- The Washington Times - Saturday, May 28, 2005

FORT EDWARD, N.Y. (AP) — Maj. Robert Rogers, the frontiersman whose 18th century manual on guerrilla warfare became a blueprint for Army Ranger fighting tactics, is getting what some consider a long-overdue honor: a statue in his memory.

But some veterans believe unveiling the monument on Memorial Day is insensitive because Rogers was loyal to Britain during the Revolutionary War.

“I think it’s a travesty that we would think about honoring a person, especially someone who fought against us, on that day,” said Bob Bearor, who served in the Army’s 101st Airborne Division in the 1960s. “It’s a sacred day. … Let’s honor our dead who died for our country.”

The life-size bronze statue is scheduled to be unveiled during a ceremony on Rogers Island in the Hudson River, 40 miles north of Albany.

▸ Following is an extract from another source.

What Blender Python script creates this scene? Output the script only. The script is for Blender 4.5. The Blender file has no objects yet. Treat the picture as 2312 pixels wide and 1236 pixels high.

The island served as the base camp for Rogers’ Rangers during the late 1750s, when the British and French fought for control of North America.

The statue will stand near the site where Rogers penned “Rules of Discipline,” a common sense guideline for battling the French and their Indian allies in the North American wilderness in 1757. Also known as Rogers’ “Standing Orders,” the rules have been boiled down over the years from 28 to 19 and are still used to train soldiers at the Army Ranger School at Fort Benning, Ga.

Rule No. 1 of Rogers’ manual, popularized and paraphrased in the novel, “The Northwest Passage,” is, “Don’t forget nothing.” Another rule, No. 15, is “Don’t sleep beyond dawn. Dawn’s when the French and Indians attack.”

Although some veterans say they have no qualms with the Rogers statue, Mr. Bearor and others said they are upset over a local developer’s plans to unveil the statue tomorrow, when the nation honors its war dead.

Mr. Bearor said Rogers, a New Hampshire-born frontiersman who led his Rogers’ Rangers on guerrilla raids for the British during the French and Indian War, turned against his fellow Americans in the Revolutionary War.

But organizers of the May 30 event defend the timing, saying that holding it on the holiday allows the greatest number of local dignitaries and the public to attend.

Richard Fuller is caretaker of the private portion of Rogers Island where the statue will stand. The property is owned by retired construction executive Frank Nastasi of Syosset. Both men are veterans and neither believes that holding the event on Memorial Day shows disrespect for America’s war dead, Mr. Fuller said.

Although he doesn’t deny Rogers’ military legacy, Mr. Bearor, a French and Indian War re-enactor and author of several books on the conflict, questions holding a Memorial Day tribute to a man who George Washington didn’t trust.

Fearing Rogers was a British spy, Washington turned down his request to join the Continental Army at the outset of the American Revolution. Rogers went on to raise a company of loyalist rangers, but failed to have the impact he had in the previous war. A heavy drinker, he died a pauper in England in 1795 and lies buried somewhere beneath the streets of London.